Senate debates

Wednesday, 11 December 2013

Adjournment

Federal Election

7:14 pm

Photo of Scott LudlamScott Ludlam (WA, Australian Greens) Share this | Hansard source

Yes, so keep an eye out for me. I hope to be heading west at 800 kilometres an hour by the time the adjournment motion is moved tomorrow night, which is obviously the last sitting night for the calendar year 2013, so I hope you will forgive me for taking the opportunity tonight to offer up a few reflections on life and work in this place. As anyone who is watching the ongoing debacle of the Western Australian count, recount, court challenge and so on would be well aware, there is nothing quite like a political near-death experience to remind you how much you value your time in here, your colleagues, the achievements and challenges and, most of all, the huge privilege we have to work in this place.

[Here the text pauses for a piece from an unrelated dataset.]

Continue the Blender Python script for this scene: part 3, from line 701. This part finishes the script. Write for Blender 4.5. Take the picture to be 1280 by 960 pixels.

If anyone is watching this on a ratty little YouTube video after the fact or is listening on the radio, I can confirm that the chamber is basically empty, as it so often is, particularly at adjournment time. So my audience tonight is, with great respect, not the people in here but mostly people outside this building, particularly people who could not be bothered to cast a vote on 7 September. They either did not turn up at all and risked a fine or showed up and, as our scrutineers discovered—and there were an alarmingly large number of people who did this—took the time not to vote but to draw reasonably detailed renderings of genitalia or make some sort of swearing contribution on their ballot paper.

A lot of Australians do not vote. Younger people or people who are simply disillusioned for whatever reason—because of the general idea that no matter who you vote for some politician always seems to get elected, because of some affinity with Russell Brand's spectacular rant over not bothering to vote because the whole system is just a waste of time or because of the view that their vote does not matter, that there is no point—this is partly for you.

I take this opportunity to congratulate my government colleagues for making their way over to those benches and commiserate with my ALP colleagues. It has been fascinating to observe the Abbott team, who were so brutally effective in opposition—and hats off to them for it—turn out to be absolutely hopeless at being the government. It has been absolutely hilarious. They are just not very good at it. The more practice they get, the worse they seem to become at it. It is extraordinarily entertaining. They are like the kid who accidentally ties his own shoelaces together. They are stumbling around from debacle to disaster in a series of spasmodic policy lurches that would be hilarious if people's lives were not being ruined all over the place.

We have heard, even earlier on today, quite a bit about a mandate—'Respect my mandate'—from Tony Abbott and various others in the government. But this is one of the most perceptive things that I think has ever come out of Mr Abbott's mouth. He said on 1 December 2009, coincidently the first day he was the Leader of the Opposition:

Oppositions are not there to get legislation through. Oppositions are there to hold the government to account, and unless we are confident a piece of legislation is beyond reasonable doubt in the national interest, it is our duty, as the opposition, to vote it down.

That was actually quite perceptive. It was quite an effective rendering of what it means to be an opposition or a crossbench senator in here. I am not a member of the executive. Your mandate as the executive depends on your ability to weld together a working majority in the House of Representatives and to be able to pass legislation through this parliament. The people who voted for me and the people who voted for the majority of those in this chamber did not vote to have you destroy the effective action we have managed to pull together on global warming, which is surely the most significant challenge that confronts our country. They certainly did not vote for me to just wave through the kinds of obscenities that are occurring at the moment in the name of the national interest, depending on various tortured definitions wheeled out by George Brandis.